Nunatsiaq Online
NEWS: Nunavut October 21, 2014 - 7:25 am

Nunavut artist draws inspiration from his renowned aunt

"Since you’re an artist, don’t ever quit or give up on what you do"

THOMAS ROHNER
Artist Tim Pitsiulak poses Oct. 17 before two of his prints, which are included in the 2014 Cape Dorset print collection on display at Nunatta Sunakkutaangit Museum in Iqaluit. The exhibition runs until Dec. 7. (PHOTO BY THOMAS ROHNER)
Artist Tim Pitsiulak poses Oct. 17 before two of his prints, which are included in the 2014 Cape Dorset print collection on display at Nunatta Sunakkutaangit Museum in Iqaluit. The exhibition runs until Dec. 7. (PHOTO BY THOMAS ROHNER)

For Nunavut artist Tim Pitsiulak, growing up as the nephew of one of Canada’s most illustrious and prolific artists meant receiving artistic support and encouragement as a kid.

But the words of the late renowned Cape Dorset artist, Kenojuak Ashevak, as remembered by her nephew, could inspire any young person to do almost anything.

“I would bring her country food,” Pitsiulak told Nunatsiaq News Oct. 17 at Iqaluit’s Nunatta Sunakkutaangit Museum, “and she would say, since you’re an artist, don’t ever quit or give up on what you do. Life at times will be hard, but the main thing is to love what you do and to continue doing that.”

Iqaluit’s museum held an opening reception Oct. 18 for its annual Cape Dorset print collection exhibition, which includes two prints by Pitsiulak: “Sated Bear” and “Diving Walrus.

Much of Pitsiulak’s work draws on his love of hunting and spending time on the land.

“I love to take photographs too, while I’m out on a day trip or a hunting trip,” Pitsiulak said.

“I’ll take pictures of icebergs, landscapes, people cutting up walrus meat, people sharing whale meat. Stuff that’s eye-catching, I guess, and that people maybe don’t know we do while we’re out hunting.”

But Pitsiulak, originally from Kimmirut and now living with two young daughters and their mother in Cape Dorset, often veers away from realism and into the mythical in his art.

“I like to challenge myself, thinking what a story would look like in the past, with my imagination,” he said.

One of his favourite subjects is Sedna, the sea-woman at the centre of one of the best-known Inuit creation stories.

Sedna, Pitsiulak explained, helped sea mammals in trouble and helped feed people.

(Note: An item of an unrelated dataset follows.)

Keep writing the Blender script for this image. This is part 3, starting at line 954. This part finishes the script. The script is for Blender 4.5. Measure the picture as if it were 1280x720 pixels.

But Pitsiulak created “Edna,” Sedna’s counterpart, who does almost everything better than Sedna.

“When someone starts to drown, Edna would rescue the person and bring them back to life. Or if someone saw Edna out on the beach, the person who helps Edna back to the ocean would receive good hunting.”

Pitsiulak said he finds himself leaving Cape Dorset more often these days, travelling for exhibitions and commissioned work.

But as a modern Inuk artist, he continues to depict “happenings from up north nowadays.”

“One time I did a drawing called ‘Carver’s Income,’” Pitsiulak said.

The drawing shows a man walking on an angled grinder towards a house in the distance, carrying Home Hardware shopping bags.

“The cord is attached to the house, meaning one piece will explain the carver, what he does: pay for bills, groceries and whatnot. Stuff like that.”

Pitsiulak is currently working on an eight-by-twelve-foot drawing commissioned to hang in the Toronto-Dominion tower in downtown Toronto.

“The drawings of whales, belugas swimming with bowheads. I love whales,” he said.

Pitsiulak’s prints, and the entire 2014 Cape Dorset collection, are for sale at the Nunatta Sunakkutaangit Museum and will be displayed until Dec. 7. The collection is also on sale at many other galleries across Canada.